(Scene modeling code data)

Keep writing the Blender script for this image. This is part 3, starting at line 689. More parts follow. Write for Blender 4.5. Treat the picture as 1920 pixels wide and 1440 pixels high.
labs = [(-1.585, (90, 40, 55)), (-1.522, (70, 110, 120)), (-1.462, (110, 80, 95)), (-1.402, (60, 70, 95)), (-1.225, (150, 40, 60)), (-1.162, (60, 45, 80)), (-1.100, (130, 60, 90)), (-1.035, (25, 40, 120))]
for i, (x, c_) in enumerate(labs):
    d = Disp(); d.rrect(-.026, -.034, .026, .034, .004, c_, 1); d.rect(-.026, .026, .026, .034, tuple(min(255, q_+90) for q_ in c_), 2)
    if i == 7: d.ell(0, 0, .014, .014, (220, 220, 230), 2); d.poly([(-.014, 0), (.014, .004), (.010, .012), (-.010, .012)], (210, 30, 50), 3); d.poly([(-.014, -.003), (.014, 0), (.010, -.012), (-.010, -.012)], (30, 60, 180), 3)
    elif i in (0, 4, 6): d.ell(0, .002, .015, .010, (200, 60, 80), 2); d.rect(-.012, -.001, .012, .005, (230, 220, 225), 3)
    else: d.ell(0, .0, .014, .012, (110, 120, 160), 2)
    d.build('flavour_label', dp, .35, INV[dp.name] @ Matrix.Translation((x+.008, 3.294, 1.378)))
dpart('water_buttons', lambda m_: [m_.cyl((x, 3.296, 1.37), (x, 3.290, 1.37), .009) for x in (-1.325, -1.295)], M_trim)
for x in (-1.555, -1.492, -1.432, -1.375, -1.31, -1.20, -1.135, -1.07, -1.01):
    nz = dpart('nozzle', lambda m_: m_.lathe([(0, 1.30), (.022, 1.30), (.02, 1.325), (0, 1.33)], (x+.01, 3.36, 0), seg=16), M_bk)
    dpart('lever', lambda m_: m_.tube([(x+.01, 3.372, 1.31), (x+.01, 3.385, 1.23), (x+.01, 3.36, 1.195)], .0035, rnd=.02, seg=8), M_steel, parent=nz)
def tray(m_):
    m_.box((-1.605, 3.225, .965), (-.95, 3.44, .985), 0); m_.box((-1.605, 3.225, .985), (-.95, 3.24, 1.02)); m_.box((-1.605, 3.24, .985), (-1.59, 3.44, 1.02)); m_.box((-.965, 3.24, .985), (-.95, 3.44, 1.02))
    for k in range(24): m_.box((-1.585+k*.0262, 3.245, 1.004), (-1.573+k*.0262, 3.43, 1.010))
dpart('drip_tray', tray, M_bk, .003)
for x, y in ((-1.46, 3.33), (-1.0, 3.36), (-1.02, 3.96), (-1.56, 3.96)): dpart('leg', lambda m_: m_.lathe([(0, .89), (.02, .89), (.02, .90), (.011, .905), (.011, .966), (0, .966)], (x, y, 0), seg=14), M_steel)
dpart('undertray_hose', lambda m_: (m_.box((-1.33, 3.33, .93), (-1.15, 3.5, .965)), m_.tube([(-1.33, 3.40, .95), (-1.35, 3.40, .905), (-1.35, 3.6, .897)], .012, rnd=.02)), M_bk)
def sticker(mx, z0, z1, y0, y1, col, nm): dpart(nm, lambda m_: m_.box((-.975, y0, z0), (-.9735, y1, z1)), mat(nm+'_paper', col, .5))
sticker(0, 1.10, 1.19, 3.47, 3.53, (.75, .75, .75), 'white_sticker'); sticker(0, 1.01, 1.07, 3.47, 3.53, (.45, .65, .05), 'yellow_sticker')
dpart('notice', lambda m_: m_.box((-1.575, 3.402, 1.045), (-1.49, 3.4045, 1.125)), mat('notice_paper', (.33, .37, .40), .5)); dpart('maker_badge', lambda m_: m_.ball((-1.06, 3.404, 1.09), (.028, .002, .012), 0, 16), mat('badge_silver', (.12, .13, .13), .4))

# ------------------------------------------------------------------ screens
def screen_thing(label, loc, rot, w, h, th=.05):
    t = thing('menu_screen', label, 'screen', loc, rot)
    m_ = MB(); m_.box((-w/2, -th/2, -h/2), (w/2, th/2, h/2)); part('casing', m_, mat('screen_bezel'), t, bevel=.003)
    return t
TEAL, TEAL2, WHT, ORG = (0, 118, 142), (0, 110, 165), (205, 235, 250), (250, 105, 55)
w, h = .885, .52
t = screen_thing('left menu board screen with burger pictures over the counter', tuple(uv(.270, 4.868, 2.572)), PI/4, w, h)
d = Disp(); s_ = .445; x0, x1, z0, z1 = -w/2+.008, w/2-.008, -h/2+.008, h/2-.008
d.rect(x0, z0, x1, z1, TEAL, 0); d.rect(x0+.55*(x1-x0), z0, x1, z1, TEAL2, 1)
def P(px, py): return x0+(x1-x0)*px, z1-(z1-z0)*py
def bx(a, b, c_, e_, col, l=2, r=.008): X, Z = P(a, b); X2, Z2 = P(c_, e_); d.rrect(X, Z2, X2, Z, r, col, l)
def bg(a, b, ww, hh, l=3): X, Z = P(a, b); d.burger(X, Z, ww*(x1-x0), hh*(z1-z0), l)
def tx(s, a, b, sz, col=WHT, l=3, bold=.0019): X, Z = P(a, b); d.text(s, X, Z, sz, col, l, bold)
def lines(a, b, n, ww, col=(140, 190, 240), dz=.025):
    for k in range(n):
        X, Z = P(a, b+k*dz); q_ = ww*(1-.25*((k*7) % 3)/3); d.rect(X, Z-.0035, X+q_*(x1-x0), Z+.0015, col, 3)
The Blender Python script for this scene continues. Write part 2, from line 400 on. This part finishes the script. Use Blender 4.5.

■ SHORT EXERCISE ■
Print back all the lines verbatim.

■ TASK RESULT ■
Keep writing the Blender script for this image. This is part 3, starting at line 689. More parts follow. Write for Blender 4.5. Treat the picture as 1920 pixels wide and 1440 pixels high.
labs = [(-1.585, (90, 40, 55)), (-1.522, (70, 110, 120)), (-1.462, (110, 80, 95)), (-1.402, (60, 70, 95)), (-1.225, (150, 40, 60)), (-1.162, (60, 45, 80)), (-1.100, (130, 60, 90)), (-1.035, (25, 40, 120))]
for i, (x, c_) in enumerate(labs):
    d = Disp(); d.rrect(-.026, -.034, .026, .034, .004, c_, 1); d.rect(-.026, .026, .026, .034, tuple(min(255, q_+90) for q_ in c_), 2)
    if i == 7: d.ell(0, 0, .014, .014, (220, 220, 230), 2); d.poly([(-.014, 0), (.014, .004), (.010, .012), (-.010, .012)], (210, 30, 50), 3); d.poly([(-.014, -.003), (.014, 0), (.010, -.012), (-.010, -.012)], (30, 60, 180), 3)
    elif i in (0, 4, 6): d.ell(0, .002, .015, .010, (200, 60, 80), 2); d.rect(-.012, -.001, .012, .005, (230, 220, 225), 3)
    else: d.ell(0, .0, .014, .012, (110, 120, 160), 2)
    d.build('flavour_label', dp, .35, INV[dp.name] @ Matrix.Translation((x+.008, 3.294, 1.378)))
dpart('water_buttons', lambda m_: [m_.cyl((x, 3.296, 1.37), (x, 3.290, 1.37), .009) for x in (-1.325, -1.295)], M_trim)
for x in (-1.555, -1.492, -1.432, -1.375, -1.31, -1.20, -1.135, -1.07, -1.01):
    nz = dpart('nozzle', lambda m_: m_.lathe([(0, 1.30), (.022, 1.30), (.02, 1.325), (0, 1.33)], (x+.01, 3.36, 0), seg=16), M_bk)
    dpart('lever', lambda m_: m_.tube([(x+.01, 3.372, 1.31), (x+.01, 3.385, 1.23), (x+.01, 3.36, 1.195)], .0035, rnd=.02, seg=8), M_steel, parent=nz)
def tray(m_):
    m_.box((-1.605, 3.225, .965), (-.95, 3.44, .985), 0); m_.box((-1.605, 3.225, .985), (-.95, 3.24, 1.02)); m_.box((-1.605, 3.24, .985), (-1.59, 3.44, 1.02)); m_.box((-.965, 3.24, .985), (-.95, 3.44, 1.02))
    for k in range(24): m_.box((-1.585+k*.0262, 3.245, 1.004), (-1.573+k*.0262, 3.43, 1.010))
dpart('drip_tray', tray, M_bk, .003)
for x, y in ((-1.46, 3.33), (-1.0, 3.36), (-1.02, 3.96), (-1.56, 3.96)): dpart('leg', lambda m_: m_.lathe([(0, .89), (.02, .89), (.02, .90), (.011, .905), (.011, .966), (0, .966)], (x, y, 0), seg=14), M_steel)
dpart('undertray_hose', lambda m_: (m_.box((-1.33, 3.33, .93), (-1.15, 3.5, .965)), m_.tube([(-1.33, 3.40, .95), (-1.35, 3.40, .905), (-1.35, 3.6, .897)], .012, rnd=.02)), M_bk)
def sticker(mx, z0, z1, y0, y1, col, nm): dpart(nm, lambda m_: m_.box((-.975, y0, z0), (-.9735, y1, z1)), mat(nm+'_paper', col, .5))
sticker(0, 1.10, 1.19, 3.47, 3.53, (.75, .75, .75), 'white_sticker'); sticker(0, 1.01, 1.07, 3.47, 3.53, (.45, .65, .05), 'yellow_sticker')
dpart('notice', lambda m_: m_.box((-1.575, 3.402, 1.045), (-1.49, 3.4045, 1.125)), mat('notice_paper', (.33, .37, .40), .5)); dpart('maker_badge', lambda m_: m_.ball((-1.06, 3.404, 1.09), (.028, .002, .012), 0, 16), mat('badge_silver', (.12, .13, .13), .4))

# ------------------------------------------------------------------ screens
def screen_thing(label, loc, rot, w, h, th=.05):
    t = thing('menu_screen', label, 'screen', loc, rot)
    m_ = MB(); m_.box((-w/2, -th/2, -h/2), (w/2, th/2, h/2)); part('casing', m_, mat('screen_bezel'), t, bevel=.003)
    return t
TEAL, TEAL2, WHT, ORG = (0, 118, 142), (0, 110, 165), (205, 235, 250), (250, 105, 55)
w, h = .885, .52
t = screen_thing('left menu board screen with burger pictures over the counter', tuple(uv(.270, 4.868, 2.572)), PI/4, w, h)
d = Disp(); s_ = .445; x0, x1, z0, z1 = -w/2+.008, w/2-.008, -h/2+.008, h/2-.008
d.rect(x0, z0, x1, z1, TEAL, 0); d.rect(x0+.55*(x1-x0), z0, x1, z1, TEAL2, 1)
def P(px, py): return x0+(x1-x0)*px, z1-(z1-z0)*py
def bx(a, b, c_, e_, col, l=2, r=.008): X, Z = P(a, b); X2, Z2 = P(c_, e_); d.rrect(X, Z2, X2, Z, r, col, l)
def bg(a, b, ww, hh, l=3): X, Z = P(a, b); d.burger(X, Z, ww*(x1-x0), hh*(z1-z0), l)
def tx(s, a, b, sz, col=WHT, l=3, bold=.0019): X, Z = P(a, b); d.text(s, X, Z, sz, col, l, bold)
def lines(a, b, n, ww, col=(140, 190, 240), dz=.025):
    for k in range(n):
        X, Z = P(a, b+k*dz); q_ = ww*(1-.25*((k*7) % 3)/3); d.rect(X, Z-.0035, X+q_*(x1-x0), Z+.0015, col, 3)
The Blender Python script for this scene continues. Write part 2, from line 400 on. This part finishes the script. Use Blender 4.5.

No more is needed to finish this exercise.